Tensorial Permanence of $K$-Stability for Diagonal AH-Algebras

TL;DR

This paper characterizes when tensor products of diagonal AH-algebras with arbitrary C*-algebras are K-stable, linking it to the unbounded growth of matrix block sizes in the inductive system.

Contribution

It provides a precise criterion for K-stability of tensor products of diagonal AH-algebras, connecting it to matrix block size growth, and applies it to various classes of algebras.

Findings

K-stability of tensor products is characterized by unbounded matrix block sizes.
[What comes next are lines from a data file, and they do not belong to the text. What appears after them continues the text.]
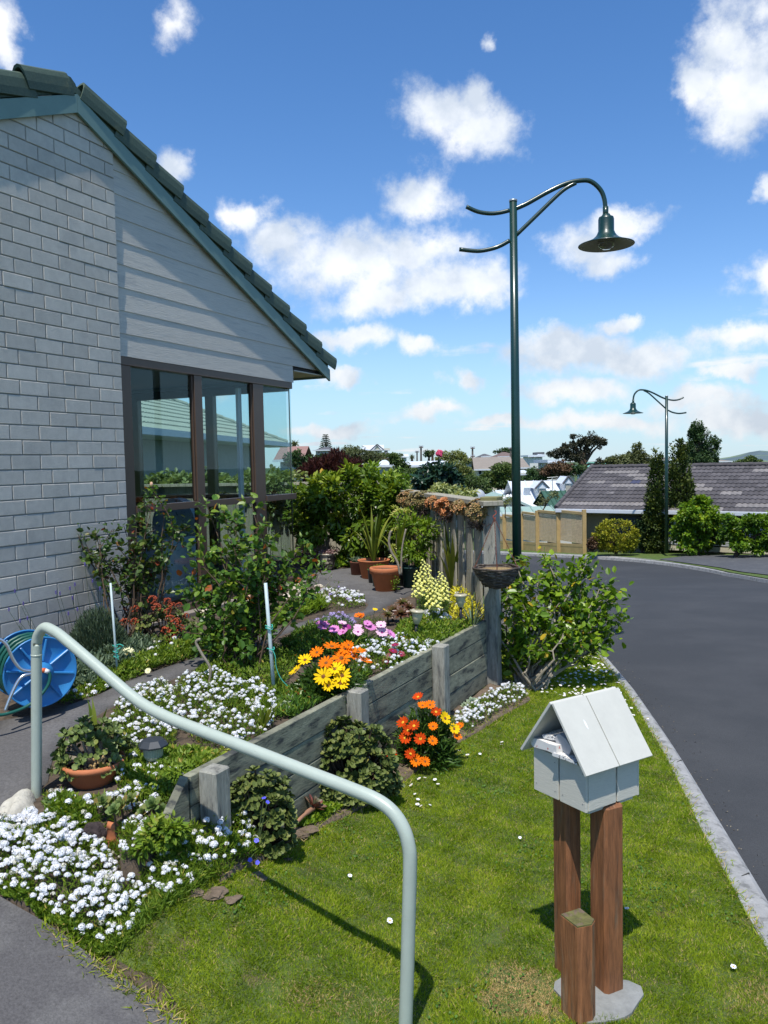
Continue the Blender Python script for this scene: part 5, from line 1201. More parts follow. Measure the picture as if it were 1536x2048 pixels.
mound('lilac_patch', 'lilac flower clump above the pink daisies by the path', 'lilac flowers', world_poly([(625, 1262), (650, 1250), (700, 1246), (715, 1262), (690, 1276), (640, 1280)]), 0.13, 46, 1500, R_(25), hs=1.15, head=HEADL, fol=m_fol_grey)
# mixed greenery filling the beds
def herbs(label, pix, h, n, seed, fol=m_fol_herb, leaf=(0.03, 0.35), kind='quad', nm='leafy_groundcover', cat='ground cover', hm=0.35):
    r = mound(nm, label, cat, world_poly(pix), h, 0, n, R_(seed), fol=fol, leaf=leaf, kindl=kind, hmin=hm)
    return r
herbs('bright green leafy mass along the raised bed below the beige solar light', [(780, 1290), (800, 1262), (850, 1255), (900, 1262), (960, 1250), (962, 1262), (900, 1300), (850, 1320), (790, 1310)], 0.15, 6000, 31, leaf=(0.026, 0.4))
herbs('low green weeds beside the path under the white drift', [(370, 1380), (400, 1345), (500, 1312), (560, 1310), (600, 1330), (560, 1390), (480, 1400)], 0.12, 5200, 32, leaf=(0.022, 0.35))
herbs('dark green edging along the path beside the lilac flowers', [(560, 1300), (600, 1275), (650, 1262), (700, 1270), (690, 1300), (640, 1320), (590, 1335)], 0.14, 4500, 33, m_fol_rose, leaf=(0.03, 0.25))
herbs('grassy tangle in the house bed between the rose and the path', [(470, 1275), (530, 1248), (600, 1222), (650, 1205), (650, 1222), (600, 1238), (540, 1258), (480, 1282)], 0.13, 4000, 34, m_fol_lime, leaf=(0.06, 0.12), kind='blade')
herbs('mixed weeds along the edge of the house bed', [(180, 1385), (230, 1350), (300, 1320), (400, 1290), (480, 1268), (490, 1284), (400, 1312), (320, 1338), (250, 1364), (200, 1388)], 0.12, 6500, 35, leaf=(0.028, 0.35))
herbs('grey green daisy foliage below the lavender', [(130, 1385), (150, 1350), (240, 1310), (300, 1290), (320, 1305), (260, 1345), (180, 1385)], 0.13, 4200, 36, m_fol_grey, leaf=(0.05, 0.3), kind='leaf')
herbs('green leaves overhanging the near end of the retaining wall', [(250, 1545), (330, 1510), (420, 1510), (440, 1535), (390, 1560), (330, 1600), (270, 1600)], 0.08, 3600, 37, leaf=(0.028, 0.45))
herbs('leafy tufts beside the fleshy rosettes on the bank', [(120, 1600), (180, 1620), (200, 1680), (130, 1680), (90, 1640)], 0.06, 1500, 38, leaf=(0.03, 0.5))
herbs('fresh green seedlings at the lawn edge between the two crassulas', [(590, 1655), (610, 1620), (660, 1610), (690, 1615), (650, 1650)], 0.035, 700, 39, m_fol_lime, leaf=(0.022, 0.7), kind='leaf')
herbs('green border plants in front of the hedge across the patio', [(660, 1142), (680, 1120), (740, 1112), (780, 1118), (740, 1132), (700, 1136)], 0.16, 3000, 40, m_fol_lime, leaf=(0.05, 0.8), kind='leaf')
herbs('dusky pink groundcover under the hedge', [(560, 1132), (600, 1122), (680, 1118), (790, 1106), (790, 1120), (680, 1128), (620, 1138)], 0.22, 1800, 41, leafmat('dusky_leaves', [(0, (0.10, 0.05, 0.05)), (1, (0.42, 0.26, 0.25))]), leaf=(0.03, 0.6))
herbs('tufty grass and weeds along the foot of the flower bank', [(215, 1900), (270, 1850), (330, 1790), (410, 1740), (440, 1750), (360, 1810), (290, 1860), (235, 1915)], 0.05, 1100, 42, leaf=(0.05, 0.07), kind='blade')
herbs('bed greenery below the yellow and orange daisies', [(545, 1440), (560, 1400), (600, 1375), (720, 1340), (745, 1350), (700, 1385), (640, 1410), (590, 1440)], 0.07, 3000, 43, m_fol_rose, leaf=(0.035, 0.3))
herbs('sparse weeds around the stake in the raised bed', [(430, 1420), (480, 1390), (560, 1370), (590, 1400), (540, 1430)], 0.08, 1500, 44, leaf=(0.028, 0.35))

herbs('rough grass and weeds before the raked end of the retaining wall', [(290, 1670), (330, 1655), (385, 1672), (400, 1710), (380, 1760), (320, 1740)], 0.14, 2600, 45, leaf=(0.03, 0.35), kind='quad')
herbs('weedy fringe between the white drift and the asphalt ramp', [(0, 1792), (100, 1850), (200, 1922), (240, 1890), (190, 1870), (100, 1815), (0, 1765)], 0.035, 2600, 46, leaf=(0.022, 0.5))
# gazanias and daisies
GO = daisy_mesh('flower', 13, 0.053, 0.27, [m_orangep, m_eyed], 0.20, 0.2); GY = daisy_mesh('flower', 13, 0.053, 0.27, [m_yellowp, m_eyed], 0.22, 0.2)
GR = daisy_mesh('flower', 13, 0.040, 0.30, [m_redp, m_eyey], 0.28, 0.22); GR2 = daisy_mesh('flower', 13, 0.040, 0.30, [m_orangep, m_eyed], 0.28, 0.22); GY2 = daisy_mesh('flower', 12, 0.045, 0.36, [m_yellowp, m_eyed], 0.3, 0.22)
OP = daisy_mesh('flower', 16, 0.050, 0.30, [m_pinkp, m_magp], 0.28, 0.2); OL = daisy_mesh('flower', 16, 0.048, 0.32, [m_pinkl, m_magp], 0.35, 0.2); OM = daisy_mesh('flower', 14, 0.042, 0.34, [m_magp, m_crim], 0.45, 0.2)
OCR = daisy_mesh('flower', 18, 0.045, 0.24, [m_creamp, m_eyey], 0.3, 0.2, 2); PAN = daisy_mesh('flower', 5, 0.030, 0.95, [m_crim, m_magp], 0.15, 0.25)
BFL = daisy_mesh('flower', 5, 0.011, 0.9, [m_bluef, m_bluef], 0.1, 0.2); YSM = daisy_mesh('flower', 6, 0.018, 0.8, [m_yellowp, m_eyey], 0.2, 0.3)
def flowers(name, label, cat, ext, spec, seed, fol=m_fol_rose, nfl=900, bl_=0.075, bw=0.013, ry=None, kindl='blade'):
    """ext: (x0, x1, ytop, ybase) of the clump in photo pixels; it is a leafy dome standing on the ground, each flower on its surface"""
    xm = (ext[0]+ext[1])/2; g_ = gp(xm, ext[3]); rs = R_(seed); rx = (ext[1]-ext[0])/2*g_.y/FOC; ry = ry or min(rx, 0.2); Y = g_.y+ry*0.8; c = at(xm, ext[3], Y)
    zb = min(gz(c.x, c.y), g_.z+0.05); rz = max(at(xm, ext[2], Y).z-zb, 0.05); c = Vector((c.x, Y, zb)); root = thing(name, label, cat, c); st = MB()
    for (px, py, me, sc) in spec:
        d = ray(px, py); o = EYE-c; A_ = (d.x/rx)**2+(d.y/ry)**2+(d.z/rz)**2; B_ = 2*(o.x*d.x/rx**2+o.y*d.y/ry**2+o.z*d.z/rz**2); C_ = (o.x/rx)**2+(o.y/ry)**2+(o.z/rz)**2-1; D_ = B_*B_-4*A_*C_
        s_ = (-B_-math.sqrt(D_))/(2*A_) if D_ > 0 else -B_/(2*A_); p = EYE+d*s_
        gzp = gz(p.x, p.y, max(p.z, zb)+0.02)
        if p.z < gzp+0.03: p = EYE+d*(((gzp+0.04)-EYE.z)/d.z)
        n_ = Vector(((p.x-c.x)/rx, (p.y-c.y)/ry, (p.z-c.z)/rz)).normalized()*0.6+Vector((0, -0.75, 0.7)); me_ = put('flower', me, root, p, sc, tilt=(n_.x+rs.normal()*0.35, n_.y+rs.normal()*0.3, n_.z+0.1))
        q = c+(p-c)*0.35; q.z = max(q.z, zb); st.tube([q, q.lerp(p, 0.5)+UP*0.01, p], 0.0022, 4, False)
    st.build('stems', m_stemg, root, kind='stuff')
    d = rdirs(nfl, rs); d[:, 2] = np.abs(d[:, 2]); s_ = rs.uniform(0.45, 0.93, nfl); P = np.array(c)+d*np.array([rx, ry, rz])*s_[:, None]; L = bl_*rs.uniform(0.6, 1.15, nfl)
    D = unit(d+rs.normal(size=(nfl, 3))*0.45+np.array([0, 0, 0.25])); addleaves('foliage', root, fol, P-D*L[:, None]*0.4, D, rdirs(nfl, rs, 0.7), L, L*bw/0.075, rs.uniform(0, 0.6, nfl)+0.3*(s_ > 0.8), kindl); return root
m_fol_gaz = leafmat('gazania_leaves', [(0, (0.025, 0.06, 0.012)), (0.6, (0.06, 0.13, 0.02)), (1, (0.13, 0.19, 0.03))], 0.35, 0.2)
flowers('gazania_clump', 'clump of big orange and yellow daisy flowers in the raised bed above the wall', 'orange and yellow daisies', (580, 742, 1312, 1408),
  [(634, 1305, GO, .95), (664, 1293, GO, 1.15), (690, 1297, GO, 1.0), (716, 1303, GO, 1.1), (683, 1316, GO, 1.25), (652, 1326, GO, 1.0), (729, 1321, GO, 1.0), (697, 1290, GO, .7), (706, 1312, GO, .8),
   (610, 1320, GY, .95), (592, 1341, GY, 1.0), (647, 1353, GY, 1.2), (670, 1338, GY, 1.15), (684, 1351, GY, 1.15), (680, 1367, GY, 1.1), (657, 1371, GY, .8)], 51, m_fol_gaz, 1500)
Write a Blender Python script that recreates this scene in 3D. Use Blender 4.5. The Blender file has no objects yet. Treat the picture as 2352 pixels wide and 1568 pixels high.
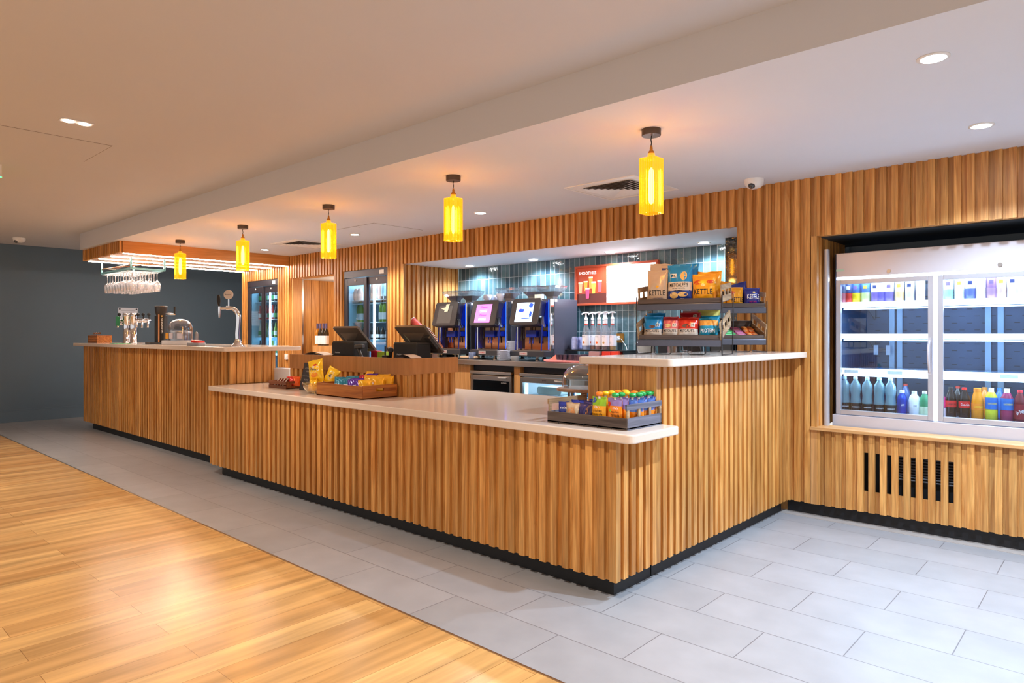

Non-𝒵-stable Villadsen algebras of the first kind are K-stable when tensored with any C*-algebra.

Simple, unital, infinite-dimensional diagonal AH-algebras are always K-stable when tensoring with arbitrary C*-algebras.

Abstract

We study $K$-stability for tensor products of diagonal AH-algebras with arbitrary C*-algebras. Our main result provides a characterization of $K$-stability: for a diagonal AH-algebra $A = \varinjlim (A_i, \varphi_i)$, $A \otimes B$ is $K$-stable for every C*-algebra $B$ if and only if the sizes of the matrix blocks in the inductive system grow without bound. As applications, we show that non-$\mathcal{Z}$-stable Villadsen algebras of the first kind are $K$-stable when tensored with any C*-algebra. Moreover, any simple, unital, infinite-dimensional diagonal AH-algebra automatically satisfies this growth condition, and therefore its tensor product with arbitrary C*-algebras is always $K$-stable.